Working the electronic grapevine
As usual, the Christian Science Monitor is on top of another interesting cutting-edge development: virtual social networking. Staff writer Stacy A. Teicher reports: “Working the electronic grapevine”; Networking sites are quickly becoming a mainstream way to find jobs and employees
Networking sites are quickly becoming a mainstream way to find jobs or employees, make deals, and meet mentors. Several million people have raced to link up everyone in their little black books on the Internet. . . .
[O]nline networking has come a long way since SixDegrees.com tried it in the mid-1990s and folded a few years later. Now the Internet is faster and offers more sophisticated functions, and the popularity of other online activities has wrought a massive change in attitudes: Buyers and sellers have been connected through eBay, boyfriends and girlfriends through Friendster, and Deaniacs through assorted blogs.
“We have become convinced as a society, reluctantly … that if people can build a close enough relationship to propose marriage without having met face to face … then surely we can build the kind of relationships that allow us to hire someone for a six-figure position,” says Scott Allen, coauthor of the forthcoming book “The Virtual Handshake.”
The concept raises a classic dilemma: quality versus quantity. “With face-to-face networking, you get much greater depth to your relationships, but it takes so much longer, so your circle cannot be as great,” says Steven Rothberg, president of CollegeRecruiter.com in Minneapolis. “My concern is, if each of those hundreds of relationships [created online] aren’t meaningful individually, why would any one of [those people] be inclined to stick their neck out to help you?”
Founders and users of the sites say they supplement face-to-face interactions, revealing new layers of connections. Online introductions are typically followed by in-person meetings . . . .
Once people decide they’re ready to try online networking, they need to think about which of more than a dozen sites would be a good fit. Some are open to anyone.
On Tribe.net, for example, people join online interest groups and post classified ads within them. In December, the job-search giant Monster.com added a networking component, where members can ask to be connected to others they find through detailed searches.
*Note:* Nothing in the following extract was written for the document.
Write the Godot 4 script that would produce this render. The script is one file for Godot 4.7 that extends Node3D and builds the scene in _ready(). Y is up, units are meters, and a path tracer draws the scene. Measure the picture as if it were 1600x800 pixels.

Friendster.com is popular among the under-35 crowd and is known as more of a social and dating network, but job recruiters have their eye on it as a potential resource.
Some sites require that you be invited by other members. Google’s multipurpose networking site, Orkut, is so new that many people eager to join are frustrated because they are waiting for someone they know to link them in.
The strictly business sites that work by invitation, such as LinkedIn, appeal to people who would probably be flooded by requests in a more open forum. LinkedIn’s members include many venture capitalists, as well as top executives from companies such as Netscape and Sony Worldwide, says spokesman Konstantin Guericke. . . .
I’ve joined LinkedIn, but have yet to import my contacts, which as I understand it, is essential to gain the full benefit of networking. All of these sites seem to work on the “friend of a friend of a friend” notion, which of course is quite powerful.